>> start SUPPLIED DATA

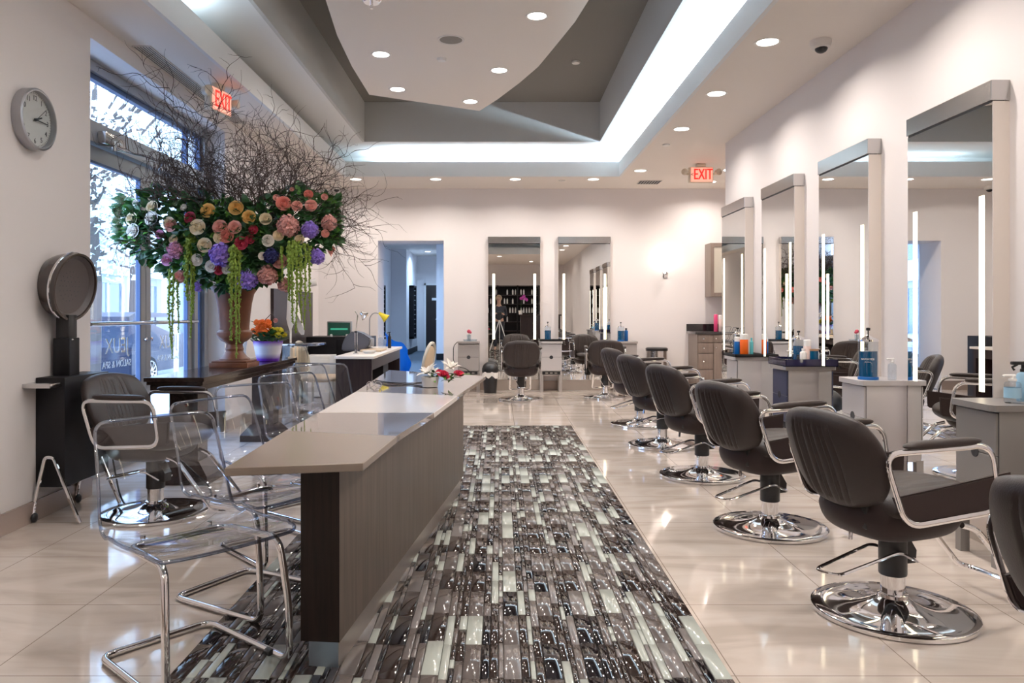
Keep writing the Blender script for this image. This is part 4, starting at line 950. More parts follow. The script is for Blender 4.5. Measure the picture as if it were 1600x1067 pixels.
hd = thing('hood_dryer', 'salon hood dryer with brown dome and black cabinet against the left wall', 'hair dryer', (wx(4.7) + 0.005, 4.68, 0))
obj('cabinet', B(0.0, 0.17, -0.23, 0.27, 0.19, 0.825, bev=0.004), 'black_satin', hd, 30)
bm = bmesh.new(); box(bm, 0.02, 0.12, -0.09, 0.02, 0.82, 1.05, bev=0.004); obj('lower_post', bm, 'black_satin', hd); obj('upper_post', B(0.03, 0.11, -0.08, 0.01, 1.05, 1.19, bev=0.004), 'black_plastic', hd)
obj('post_screw', ball(bmesh.new(), (0.125, -0.07, 1.04), 0.008), 'chrome', hd)
obj('tray_arm', B(-0.0, 0.16, -0.36, -0.24, 0.775, 0.80, bev=0.003), 'steel', hd)
# dome: axis towards +x and the camera
ax = Vector((0.98, -0.08, -0.14)).normalized(); mt = Matrix.Translation((0.10, -0.04, 1.36)) @ ax.to_track_quat('Z', 'Y').to_matrix().to_4x4()
prof = [(0.0, -0.20)] + [(0.20 * math.sin(a), -0.20 * math.cos(a)) for a in [k * PI / 24 for k in range(2, 12)]] + [(0.203, -0.01), (0.205, 0.035)]
prof2 = [(0.192, 0.035), (0.190, -0.01)] + [(0.188 * math.sin(a), -0.185 * math.cos(a)) for a in [k * PI / 24 for k in range(11, 1, -1)]]
obj('hood', L(prof + prof2, 48, mt=mt, cap=False), 'hood', hd)
obj('hood_rim', T([mt @ Vector((0.203 * math.cos(a * PI / 24), 0.203 * math.sin(a * PI / 24), 0.0)) for a in range(48)], 0.008, 8, True), 'chrome', hd)
bm = L([(0.188, 0.026), (0.178, 0.020), (0.165, 0.004), (0.10, -0.008), (0.0, -0.012)], 48, mt=mt, cap=False); 
for rr, n_ in ((0.03, 6), (0.06, 12), (0.09, 18), (0.12, 24), (0.142, 30)):
    for k in range(n_):
        a = 2 * PI * k / n_; zz = -0.0125 + (rr / 0.165) ** 2 * 0.010
        lathe(bm, [(0.0045, 0.002), (0.0, 0.003)], 8, mt=mt @ Matrix.Translation((rr * math.cos(a), rr * math.sin(a), zz)), cap=False, mi=1)
obj('perforated_liner', bm, ['hood_inner', 'ink'], hd, 40)
for y in (-0.26, 0.2):
    lb = tube(bmesh.new(), round_path([(0.015, y - 0.02, 0.045), (0.015, y, 0.12), (0.075, y + 0.0, 0.37), (0.12, y, 0.37), (0.30, y - 0.05, 0.005)], 0.06), 0.011, 10)
    obj('leg_frame', lb, 'chrome', hd)
for y in (-0.28, 0.18): obj('caster', ball(bmesh.new(), (0.025, y, 0.028), 0.028, 0.6, 1, 1), 'black_plastic', hd)
tag(obj('floor_cord', T(round_path([(-2.5, 4.95, 0.30), (-2.42, 4.9, 0.01), (-2.2, 4.62, 0.008), (-1.85, 4.95, 0.008), (-2.0, 5.3, 0.008), (-2.25, 5.35, 0.2), (-2.28, 5.3, 0.34)], 0.12), 0.006, 6), 'black_plastic'), 'black cord curling on the floor around the base of the dryer chair', 'cord')

# ---------------------------------------------------------------- console table, urn
co = thing('console_table', 'long dark wood console table with stepped edge by the window', 'table', (-2.225, 6.45, 0))
bm = bmesh.new(); box(bm, -0.21, 0.205, -1.2, 1.22, 0.728, 0.758, bev=0.003); box(bm, -0.195, 0.19, -1.185, 1.205, 0.705, 0.728); box(bm, -0.18, 0.175, -1.17, 1.19, 0.665, 0.705, bev=0.006); obj('tabletop', bm, 'console_wood', co, 20)
for y in (-0.95, 0.85):
    bm = bmesh.new(); box(bm, -0.10, 0.10, y - 0.09, y + 0.09, 0.10, 0.67); obj('pedestal', bm, 'console_wood', co, 0)
    bm = bmesh.new()
    v0 = [(-0.19, y - 0.16, 0), (0.19, y - 0.16, 0), (0.19, y + 0.16, 0), (-0.19, y + 0.16, 0)]
    lo = [bm.verts.new(v) for v in v0]; md = [bm.verts.new((a, b_, 0.06)) for a, b_, c in v0]; hi = [bm.verts.new((a * 0.58, y + (b_ - y) * 0.62, 0.155)) for a, b_, c in v0]
    bm.faces.new(lo[::-1]); bm.faces.new(hi)
    for q in range(4):
        bm.faces.new((lo[q], lo[(q + 1) % 4], md[(q + 1) % 4], md[q])); bm.faces.new((md[q], md[(q + 1) % 4], hi[(q + 1) % 4], hi[q]))
    obj('foot', bm, 'console_wood', co, 0)
UX, UY, UZ = -2.18, 6.32, 0.758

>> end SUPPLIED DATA

▶ [EXERCISE DETAILS]:
Using the material above, set down every line exactly, but skip the pictures.

▶ [WRITTEN ANSWER]:
Keep writing the Blender script for this image. This is part 4, starting at line 950. More parts follow. The script is for Blender 4.5. Measure the picture as if it were 1600x1067 pixels.
hd = thing('hood_dryer', 'salon hood dryer with brown dome and black cabinet against the left wall', 'hair dryer', (wx(4.7) + 0.005, 4.68, 0))
obj('cabinet', B(0.0, 0.17, -0.23, 0.27, 0.19, 0.825, bev=0.004), 'black_satin', hd, 30)
bm = bmesh.new(); box(bm, 0.02, 0.12, -0.09, 0.02, 0.82, 1.05, bev=0.004); obj('lower_post', bm, 'black_satin', hd); obj('upper_post', B(0.03, 0.11, -0.08, 0.01, 1.05, 1.19, bev=0.004), 'black_plastic', hd)
obj('post_screw', ball(bmesh.new(), (0.125, -0.07, 1.04), 0.008), 'chrome', hd)
obj('tray_arm', B(-0.0, 0.16, -0.36, -0.24, 0.775, 0.80, bev=0.003), 'steel', hd)
# dome: axis towards +x and the camera
ax = Vector((0.98, -0.08, -0.14)).normalized(); mt = Matrix.Translation((0.10, -0.04, 1.36)) @ ax.to_track_quat('Z', 'Y').to_matrix().to_4x4()
prof = [(0.0, -0.20)] + [(0.20 * math.sin(a), -0.20 * math.cos(a)) for a in [k * PI / 24 for k in range(2, 12)]] + [(0.203, -0.01), (0.205, 0.035)]
prof2 = [(0.192, 0.035), (0.190, -0.01)] + [(0.188 * math.sin(a), -0.185 * math.cos(a)) for a in [k * PI / 24 for k in range(11, 1, -1)]]
obj('hood', L(prof + prof2, 48, mt=mt, cap=False), 'hood', hd)
obj('hood_rim', T([mt @ Vector((0.203 * math.cos(a * PI / 24), 0.203 * math.sin(a * PI / 24), 0.0)) for a in range(48)], 0.008, 8, True), 'chrome', hd)
bm = L([(0.188, 0.026), (0.178, 0.020), (0.165, 0.004), (0.10, -0.008), (0.0, -0.012)], 48, mt=mt, cap=False); 
for rr, n_ in ((0.03, 6), (0.06, 12), (0.09, 18), (0.12, 24), (0.142, 30)):
    for k in range(n_):
        a = 2 * PI * k / n_; zz = -0.0125 + (rr / 0.165) ** 2 * 0.010
        lathe(bm, [(0.0045, 0.002), (0.0, 0.003)], 8, mt=mt @ Matrix.Translation((rr * math.cos(a), rr * math.sin(a), zz)), cap=False, mi=1)
obj('perforated_liner', bm, ['hood_inner', 'ink'], hd, 40)
for y in (-0.26, 0.2):
    lb = tube(bmesh.new(), round_path([(0.015, y - 0.02, 0.045), (0.015, y, 0.12), (0.075, y + 0.0, 0.37), (0.12, y, 0.37), (0.30, y - 0.05, 0.005)], 0.06), 0.011, 10)
    obj('leg_frame', lb, 'chrome', hd)
for y in (-0.28, 0.18): obj('caster', ball(bmesh.new(), (0.025, y, 0.028), 0.028, 0.6, 1, 1), 'black_plastic', hd)
tag(obj('floor_cord', T(round_path([(-2.5, 4.95, 0.30), (-2.42, 4.9, 0.01), (-2.2, 4.62, 0.008), (-1.85, 4.95, 0.008), (-2.0, 5.3, 0.008), (-2.25, 5.35, 0.2), (-2.28, 5.3, 0.34)], 0.12), 0.006, 6), 'black_plastic'), 'black cord curling on the floor around the base of the dryer chair', 'cord')

# ---------------------------------------------------------------- console table, urn
co = thing('console_table', 'long dark wood console table with stepped edge by the window', 'table', (-2.225, 6.45, 0))
bm = bmesh.new(); box(bm, -0.21, 0.205, -1.2, 1.22, 0.728, 0.758, bev=0.003); box(bm, -0.195, 0.19, -1.185, 1.205, 0.705, 0.728); box(bm, -0.18, 0.175, -1.17, 1.19, 0.665, 0.705, bev=0.006); obj('tabletop', bm, 'console_wood', co, 20)
for y in (-0.95, 0.85):
    bm = bmesh.new(); box(bm, -0.10, 0.10, y - 0.09, y + 0.09, 0.10, 0.67); obj('pedestal', bm, 'console_wood', co, 0)
    bm = bmesh.new()
    v0 = [(-0.19, y - 0.16, 0), (0.19, y - 0.16, 0), (0.19, y + 0.16, 0), (-0.19, y + 0.16, 0)]
    lo = [bm.verts.new(v) for v in v0]; md = [bm.verts.new((a, b_, 0.06)) for a, b_, c in v0]; hi = [bm.verts.new((a * 0.58, y + (b_ - y) * 0.62, 0.155)) for a, b_, c in v0]
    bm.faces.new(lo[::-1]); bm.faces.new(hi)
    for q in range(4):
        bm.faces.new((lo[q], lo[(q + 1) % 4], md[(q + 1) % 4], md[q])); bm.faces.new((md[q], md[(q + 1) % 4], hi[(q + 1) % 4], hi[q]))
    obj('foot', bm, 'console_wood', co, 0)
UX, UY, UZ = -2.18, 6.32, 0.758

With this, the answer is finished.